>> BEGIN Material for the task

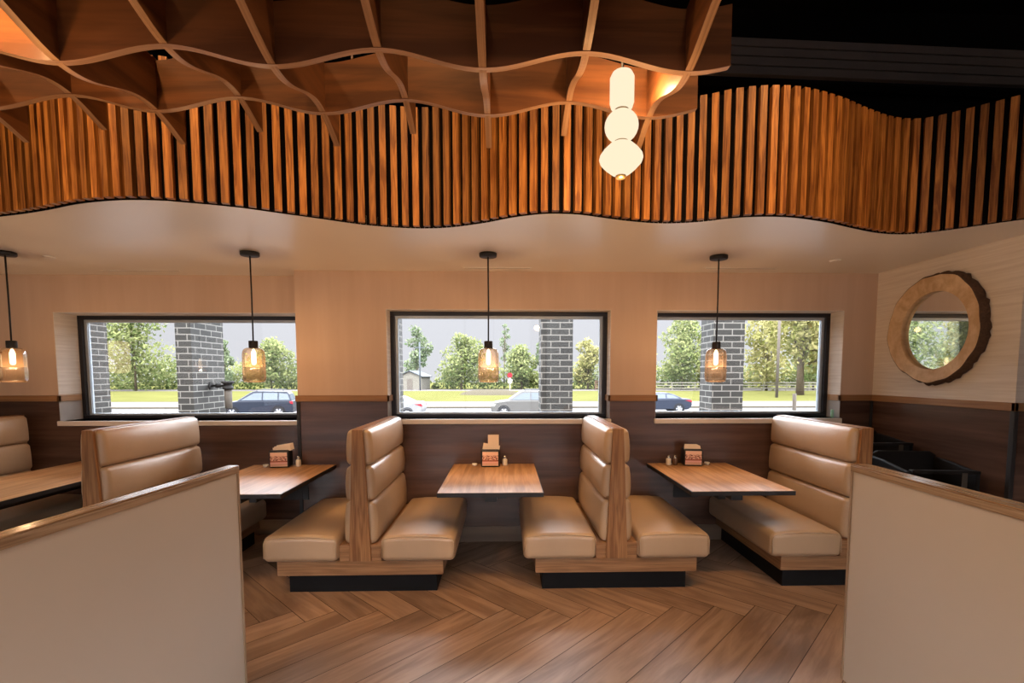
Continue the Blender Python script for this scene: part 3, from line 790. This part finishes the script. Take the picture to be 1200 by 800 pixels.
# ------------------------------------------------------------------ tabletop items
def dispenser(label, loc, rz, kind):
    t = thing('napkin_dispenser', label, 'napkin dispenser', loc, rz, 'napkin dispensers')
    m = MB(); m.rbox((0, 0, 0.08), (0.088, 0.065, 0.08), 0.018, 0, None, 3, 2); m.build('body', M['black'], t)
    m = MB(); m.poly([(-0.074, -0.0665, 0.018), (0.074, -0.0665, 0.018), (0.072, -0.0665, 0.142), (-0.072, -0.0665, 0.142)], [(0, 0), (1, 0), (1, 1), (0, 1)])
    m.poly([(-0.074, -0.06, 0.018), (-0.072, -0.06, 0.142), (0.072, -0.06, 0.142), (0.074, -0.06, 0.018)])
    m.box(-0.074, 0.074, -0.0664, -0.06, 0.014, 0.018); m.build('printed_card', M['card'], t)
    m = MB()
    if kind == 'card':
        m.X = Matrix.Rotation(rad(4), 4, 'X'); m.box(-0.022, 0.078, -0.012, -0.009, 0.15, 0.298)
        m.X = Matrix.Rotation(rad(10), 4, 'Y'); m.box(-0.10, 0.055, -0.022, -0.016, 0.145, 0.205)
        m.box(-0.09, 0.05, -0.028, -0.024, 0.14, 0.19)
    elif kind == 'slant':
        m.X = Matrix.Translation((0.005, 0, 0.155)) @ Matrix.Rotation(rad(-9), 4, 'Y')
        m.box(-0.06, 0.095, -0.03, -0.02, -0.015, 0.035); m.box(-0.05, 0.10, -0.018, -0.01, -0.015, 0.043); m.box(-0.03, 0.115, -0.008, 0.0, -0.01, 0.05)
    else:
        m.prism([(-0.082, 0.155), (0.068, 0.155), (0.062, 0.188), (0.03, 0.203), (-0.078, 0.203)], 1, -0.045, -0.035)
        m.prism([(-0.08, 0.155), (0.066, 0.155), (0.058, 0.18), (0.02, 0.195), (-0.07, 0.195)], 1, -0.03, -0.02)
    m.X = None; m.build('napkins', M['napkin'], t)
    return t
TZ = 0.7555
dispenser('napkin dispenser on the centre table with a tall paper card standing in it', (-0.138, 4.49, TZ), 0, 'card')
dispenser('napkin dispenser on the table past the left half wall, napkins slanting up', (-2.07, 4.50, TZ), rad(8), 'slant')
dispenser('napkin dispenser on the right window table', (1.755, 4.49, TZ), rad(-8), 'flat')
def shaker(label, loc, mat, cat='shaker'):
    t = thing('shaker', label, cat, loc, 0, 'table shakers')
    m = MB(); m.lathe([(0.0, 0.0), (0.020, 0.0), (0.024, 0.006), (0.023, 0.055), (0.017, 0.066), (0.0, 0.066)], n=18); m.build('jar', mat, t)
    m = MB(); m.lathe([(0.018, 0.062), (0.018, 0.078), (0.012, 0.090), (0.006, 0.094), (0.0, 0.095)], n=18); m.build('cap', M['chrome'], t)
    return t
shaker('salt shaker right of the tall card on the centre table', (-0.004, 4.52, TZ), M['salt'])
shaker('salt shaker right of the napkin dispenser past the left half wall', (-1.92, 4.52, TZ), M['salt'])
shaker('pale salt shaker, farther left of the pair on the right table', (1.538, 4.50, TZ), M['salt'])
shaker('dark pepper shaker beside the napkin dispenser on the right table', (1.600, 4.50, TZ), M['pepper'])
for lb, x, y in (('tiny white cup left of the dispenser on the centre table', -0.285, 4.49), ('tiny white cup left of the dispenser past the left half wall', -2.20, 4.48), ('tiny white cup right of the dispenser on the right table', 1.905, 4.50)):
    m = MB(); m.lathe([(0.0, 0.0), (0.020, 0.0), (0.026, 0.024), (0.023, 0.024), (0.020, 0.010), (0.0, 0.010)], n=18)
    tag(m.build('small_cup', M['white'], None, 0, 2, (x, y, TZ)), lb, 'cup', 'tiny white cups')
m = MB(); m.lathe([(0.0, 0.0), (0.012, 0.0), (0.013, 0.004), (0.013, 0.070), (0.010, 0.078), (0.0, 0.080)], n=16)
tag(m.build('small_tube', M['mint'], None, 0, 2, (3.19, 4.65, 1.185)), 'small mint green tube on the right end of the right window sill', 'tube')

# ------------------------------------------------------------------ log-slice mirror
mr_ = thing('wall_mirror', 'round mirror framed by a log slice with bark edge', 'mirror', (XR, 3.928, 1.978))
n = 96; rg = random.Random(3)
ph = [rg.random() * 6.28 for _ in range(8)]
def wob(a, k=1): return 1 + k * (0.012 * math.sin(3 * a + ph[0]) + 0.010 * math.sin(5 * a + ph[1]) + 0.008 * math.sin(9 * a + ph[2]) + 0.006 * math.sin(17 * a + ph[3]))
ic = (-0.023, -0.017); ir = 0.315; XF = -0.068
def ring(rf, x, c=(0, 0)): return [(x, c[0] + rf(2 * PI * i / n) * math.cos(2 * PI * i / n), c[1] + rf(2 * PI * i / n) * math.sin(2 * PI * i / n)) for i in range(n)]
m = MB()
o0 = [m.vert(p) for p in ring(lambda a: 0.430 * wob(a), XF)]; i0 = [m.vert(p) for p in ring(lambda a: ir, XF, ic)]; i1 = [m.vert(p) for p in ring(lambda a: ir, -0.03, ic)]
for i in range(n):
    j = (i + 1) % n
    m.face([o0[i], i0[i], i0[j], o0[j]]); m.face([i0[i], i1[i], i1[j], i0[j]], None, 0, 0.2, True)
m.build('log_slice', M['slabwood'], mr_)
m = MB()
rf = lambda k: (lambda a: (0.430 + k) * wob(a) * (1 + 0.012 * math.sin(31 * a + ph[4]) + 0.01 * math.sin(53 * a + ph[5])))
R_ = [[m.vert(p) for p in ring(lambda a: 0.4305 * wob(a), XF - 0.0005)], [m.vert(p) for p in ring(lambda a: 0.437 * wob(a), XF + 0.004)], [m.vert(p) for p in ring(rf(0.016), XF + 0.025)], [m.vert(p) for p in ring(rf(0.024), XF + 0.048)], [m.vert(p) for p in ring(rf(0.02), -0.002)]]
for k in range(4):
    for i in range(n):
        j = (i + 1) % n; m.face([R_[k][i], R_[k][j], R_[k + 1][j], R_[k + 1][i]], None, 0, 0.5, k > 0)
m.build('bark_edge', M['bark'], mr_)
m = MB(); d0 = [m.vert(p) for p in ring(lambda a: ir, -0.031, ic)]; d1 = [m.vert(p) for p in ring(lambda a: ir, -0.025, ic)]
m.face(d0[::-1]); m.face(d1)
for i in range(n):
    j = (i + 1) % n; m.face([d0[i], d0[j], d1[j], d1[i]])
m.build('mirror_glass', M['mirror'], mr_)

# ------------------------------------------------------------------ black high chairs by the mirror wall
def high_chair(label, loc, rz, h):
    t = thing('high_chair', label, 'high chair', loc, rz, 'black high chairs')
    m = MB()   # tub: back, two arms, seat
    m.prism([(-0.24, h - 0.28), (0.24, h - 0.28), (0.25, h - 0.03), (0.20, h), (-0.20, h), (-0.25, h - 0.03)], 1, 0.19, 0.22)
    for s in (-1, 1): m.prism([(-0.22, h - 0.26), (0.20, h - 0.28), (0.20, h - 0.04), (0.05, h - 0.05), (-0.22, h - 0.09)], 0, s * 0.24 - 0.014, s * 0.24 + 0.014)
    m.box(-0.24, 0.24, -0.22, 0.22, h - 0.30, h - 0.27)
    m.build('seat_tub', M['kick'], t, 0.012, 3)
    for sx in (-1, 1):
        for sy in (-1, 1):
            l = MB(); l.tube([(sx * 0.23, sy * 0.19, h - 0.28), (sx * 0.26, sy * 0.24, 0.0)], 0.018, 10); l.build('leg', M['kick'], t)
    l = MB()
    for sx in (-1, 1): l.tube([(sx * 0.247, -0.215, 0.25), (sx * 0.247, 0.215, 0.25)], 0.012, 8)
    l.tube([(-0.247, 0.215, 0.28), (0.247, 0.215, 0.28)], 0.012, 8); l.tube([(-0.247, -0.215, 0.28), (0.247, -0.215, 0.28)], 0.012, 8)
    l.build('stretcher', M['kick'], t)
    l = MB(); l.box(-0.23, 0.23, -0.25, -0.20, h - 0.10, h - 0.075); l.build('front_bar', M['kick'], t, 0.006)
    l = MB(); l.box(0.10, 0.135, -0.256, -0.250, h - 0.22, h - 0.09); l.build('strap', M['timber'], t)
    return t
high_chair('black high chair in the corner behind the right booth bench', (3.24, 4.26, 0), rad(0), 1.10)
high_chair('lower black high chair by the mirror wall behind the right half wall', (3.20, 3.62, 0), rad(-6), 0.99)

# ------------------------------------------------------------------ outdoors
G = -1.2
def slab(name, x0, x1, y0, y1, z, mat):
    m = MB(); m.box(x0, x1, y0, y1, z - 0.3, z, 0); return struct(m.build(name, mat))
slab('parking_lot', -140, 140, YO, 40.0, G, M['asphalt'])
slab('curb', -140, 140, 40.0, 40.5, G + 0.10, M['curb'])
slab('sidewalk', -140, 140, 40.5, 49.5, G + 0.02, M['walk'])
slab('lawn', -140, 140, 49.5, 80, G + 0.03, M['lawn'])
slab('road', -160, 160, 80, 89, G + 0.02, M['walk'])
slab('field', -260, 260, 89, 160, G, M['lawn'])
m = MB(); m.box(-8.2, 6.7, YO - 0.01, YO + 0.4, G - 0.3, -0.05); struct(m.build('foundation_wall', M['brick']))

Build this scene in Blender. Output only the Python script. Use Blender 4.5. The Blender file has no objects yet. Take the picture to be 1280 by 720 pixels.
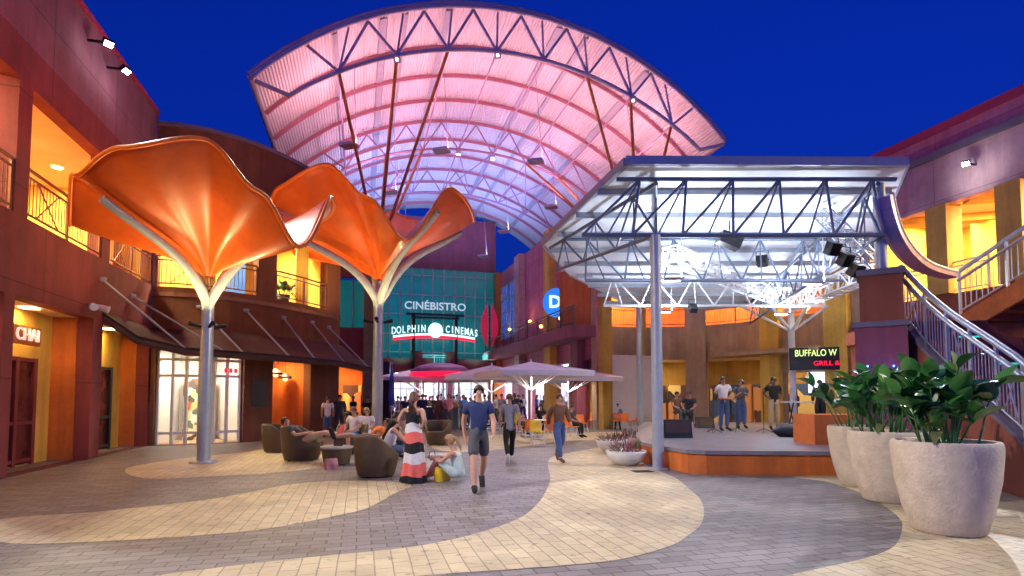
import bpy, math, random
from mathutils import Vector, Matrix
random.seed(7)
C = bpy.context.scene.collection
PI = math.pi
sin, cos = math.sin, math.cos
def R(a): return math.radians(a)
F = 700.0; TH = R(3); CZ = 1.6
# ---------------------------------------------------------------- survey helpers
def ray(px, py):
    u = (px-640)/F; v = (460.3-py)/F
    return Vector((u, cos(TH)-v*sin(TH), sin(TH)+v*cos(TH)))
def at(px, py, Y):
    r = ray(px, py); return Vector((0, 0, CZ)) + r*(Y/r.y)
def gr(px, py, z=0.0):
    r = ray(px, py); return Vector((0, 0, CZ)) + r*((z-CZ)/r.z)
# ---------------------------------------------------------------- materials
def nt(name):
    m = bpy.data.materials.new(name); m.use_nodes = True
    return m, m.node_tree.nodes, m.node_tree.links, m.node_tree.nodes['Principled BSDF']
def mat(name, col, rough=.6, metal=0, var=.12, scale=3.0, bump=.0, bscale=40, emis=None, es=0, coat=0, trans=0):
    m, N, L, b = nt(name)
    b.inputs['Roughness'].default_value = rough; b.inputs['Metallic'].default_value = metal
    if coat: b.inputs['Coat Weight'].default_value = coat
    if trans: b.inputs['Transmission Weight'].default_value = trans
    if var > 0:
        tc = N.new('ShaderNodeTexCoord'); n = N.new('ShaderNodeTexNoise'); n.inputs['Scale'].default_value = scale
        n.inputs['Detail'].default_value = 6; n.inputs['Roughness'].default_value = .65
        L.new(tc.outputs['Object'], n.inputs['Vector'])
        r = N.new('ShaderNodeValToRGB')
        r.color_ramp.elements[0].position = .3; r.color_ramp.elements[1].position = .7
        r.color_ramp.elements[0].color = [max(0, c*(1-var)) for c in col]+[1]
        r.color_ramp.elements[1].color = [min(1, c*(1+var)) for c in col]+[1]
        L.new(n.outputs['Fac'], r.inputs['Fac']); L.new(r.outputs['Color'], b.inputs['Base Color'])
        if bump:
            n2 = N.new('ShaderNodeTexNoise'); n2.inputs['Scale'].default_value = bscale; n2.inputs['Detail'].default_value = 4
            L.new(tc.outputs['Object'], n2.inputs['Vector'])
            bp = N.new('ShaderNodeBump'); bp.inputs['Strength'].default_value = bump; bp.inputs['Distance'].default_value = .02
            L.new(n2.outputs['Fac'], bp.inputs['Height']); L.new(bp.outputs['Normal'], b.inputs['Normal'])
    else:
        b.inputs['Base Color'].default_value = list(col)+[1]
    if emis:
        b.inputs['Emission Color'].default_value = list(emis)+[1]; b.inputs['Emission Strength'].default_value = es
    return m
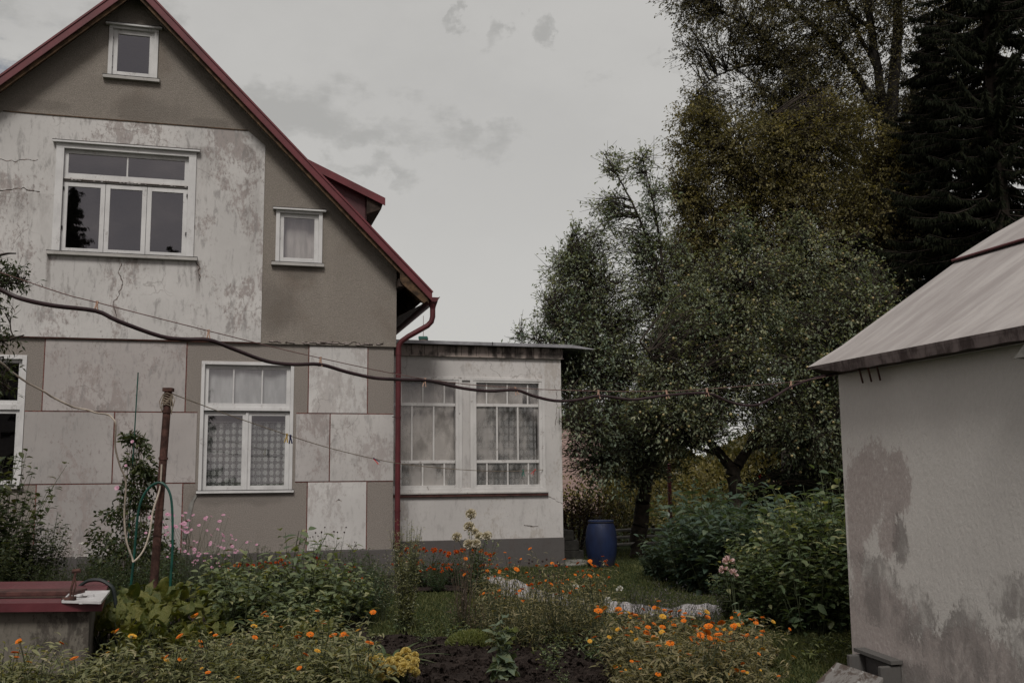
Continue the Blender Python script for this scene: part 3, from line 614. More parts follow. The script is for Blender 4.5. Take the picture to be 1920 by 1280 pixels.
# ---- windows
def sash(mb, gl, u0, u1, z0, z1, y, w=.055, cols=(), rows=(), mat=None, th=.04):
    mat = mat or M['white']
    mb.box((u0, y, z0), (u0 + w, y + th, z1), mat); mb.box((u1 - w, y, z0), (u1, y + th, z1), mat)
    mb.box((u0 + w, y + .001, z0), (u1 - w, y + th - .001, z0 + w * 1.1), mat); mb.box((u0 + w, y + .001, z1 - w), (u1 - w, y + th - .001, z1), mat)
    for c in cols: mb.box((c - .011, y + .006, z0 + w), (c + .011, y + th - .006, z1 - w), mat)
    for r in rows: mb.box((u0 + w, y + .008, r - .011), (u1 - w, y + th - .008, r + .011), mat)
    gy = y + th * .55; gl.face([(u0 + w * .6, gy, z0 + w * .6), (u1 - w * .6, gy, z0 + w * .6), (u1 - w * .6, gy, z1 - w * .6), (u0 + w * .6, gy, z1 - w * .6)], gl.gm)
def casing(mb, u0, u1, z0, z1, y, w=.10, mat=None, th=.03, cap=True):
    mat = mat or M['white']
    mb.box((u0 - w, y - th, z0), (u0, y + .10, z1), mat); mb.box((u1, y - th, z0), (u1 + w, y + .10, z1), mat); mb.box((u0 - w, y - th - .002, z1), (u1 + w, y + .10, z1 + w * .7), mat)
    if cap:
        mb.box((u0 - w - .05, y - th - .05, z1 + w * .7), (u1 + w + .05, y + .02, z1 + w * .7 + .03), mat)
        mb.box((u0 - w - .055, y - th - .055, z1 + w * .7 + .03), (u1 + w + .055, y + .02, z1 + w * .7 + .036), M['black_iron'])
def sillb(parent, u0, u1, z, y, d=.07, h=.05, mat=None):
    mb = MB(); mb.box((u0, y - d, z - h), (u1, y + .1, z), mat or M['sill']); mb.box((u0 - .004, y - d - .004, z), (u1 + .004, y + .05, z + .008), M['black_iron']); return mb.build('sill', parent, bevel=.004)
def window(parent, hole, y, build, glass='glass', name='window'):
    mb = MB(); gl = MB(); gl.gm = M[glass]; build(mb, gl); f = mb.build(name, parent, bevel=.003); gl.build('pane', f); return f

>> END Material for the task

__Requirement__
Of the lines in the data above, how many contain the word "script"? Give only that figure.

__Exercise solution__
3